Welcome to the Jungle - A Hearthstone Meta Evaluation

By Matt Thrower 18 Apr 2017 9

Spring is here, along with a spring-clean of the Hearthstone scene. Not only have we got a new expansion to play with, Journey to Un'Goro, but it's rotation time. The year of the Kraken has given way to the year of the Mammoth and with it, a lot of popular cards are no longer legal in Standard play. Goodbye then, Reno Jackson. Some of us won't shed a single tear for the tiresome play style you engendered.

Seismic change is timely for the game, though. After the bright days in the wake of the last expansion, the game settled in to tiresome repetition, with a small number of fixed decks dominating. Worse, they were boring decks to play against, either full of bludgeoning aggro or mind-numbing defence. It's a lesson to remind us to take Hearthstone expansion reviews with a pinch of salt. It takes a long time for trends to emerge.


With all the heavy lifting Un'Goro and its attendant Mammoth needed to do to revitalise the game, however, it's too tempting not to try. So after a week, here's where we are in the bright new age of Hearthstone.

First, the biggest new toy in the expansion: quest cards. These are all 1-mana class legendaries which you're guaranteed to draw in your opening hand. Fulfill the conditions of the quest by playing a certain number of a certain type of cards and you're rewarded with another, very powerful card.

Quests turned out nothing like anyone was expecting. Those trailed as exceptionally powerful, like the Hunter's Marsh Queen, turned out to be a damp squib. Those presumed to be not worth a look, like those for Warrior and Rogue, turned out to be the ones everyone is playing. And on the plus side, its seems difficult to pin down a fixed format for decks supporting the worthwhile quests. There are several competitive flavours for most classes.

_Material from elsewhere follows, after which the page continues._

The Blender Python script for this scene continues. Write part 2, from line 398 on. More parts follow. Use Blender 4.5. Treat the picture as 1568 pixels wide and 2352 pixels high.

Let's hope it stays that way: the open-ended nature of Quests lends itself to multiple ways of fulfillment.

It's not all roses, though. Quests are legendary cards and thus out of reach of most casual players. And there's another set of class legendaries in the expansion too. There's a real danger that Un'Goro might price newbies out of the competitive game. Two of the quests, those for Mage and Rogue, also fulfill the regrettable combination of being both powerful and boring. We have to hope that the temptation of taking the former over the latter doesn't come to dominate the meta.


A bigger and more pleasant surprise, though, is how the expansion has revitalised several old archetypes. The classic Warlock zoo and handlock decks are both back and doing well. Miracle Rogue absolutely will not die in spite of losing two key cards. The mid-range Hunter beast deck has returned from the Call of the Wild nerf. Most surprising of all, the Jade Shaman and Druid decks introduced in the last expansion remain playable. As does the much loathed pirate aggro Warrior, in spite of some new cards introduced to counter it.

Yet the counter-cards do seem to be partially effective. A flood of new cheap taunts have given players the tools to handle aggro without taking it out of the game. Play has slowed down a little, control is more viable, mid-range and ramp-style decks are currently dominating. This is a good thing. It's the freshness, the variety that we needed and which big shake-ups tend to provide. The fact that, like quest decks, there are several variants to many of these archetypes is great news. It's grounds for some optimism that some of that variety will persist.

Arguably Blizzard bought this variety at the cost of complexity. Most of the decks doing the rounds right now have a fairly low skill cap. There's nothing really new in terms of mechanics or the interplay between existing ones. Some cards just mimic older ones going out of rotation, with Primordial Drake, for instance, looking a lot like Chillmaw. I'm going to call that as a good thing. Hearthstone was at its best in the early days, proving it had enough depth and mechanical diversity to sustain it. The game needs a range of workable decks and strategies far more than it needs new toys. Early signs are that Un'Goro has bought some of that back.


Certain classes always get a big left behind in an expansion, and Un'Goro is no exception. It's poor, though, that the weakest classes are the same ones that suffered through the previous expansion. Dragon Priest was briefly a solid deck for that beleaguered class, but it lost a slew of vital cards. It's a testament to the dearth of options on offer that Priest players are still trying to make it work. Paladin has more of a mixture to play with, but none of the decks are really singing yet. Perhaps they will in time, with handbuff taunt showing some early promise.

Our journey to Un'Goro, then, has taken us somewhere quite unexpected. Instead of lush virgin jungle, with a wonder or two to marvel at, we've discovered something even more valuable. The mystery at the heart of uncharted Un'Goro is the pleasure of returning to an old haunt. The joy of finding out that home isn't such a bad place to be over all. Let's hope Blizzard let us put our feet up, and rest here awhile. We've earned it.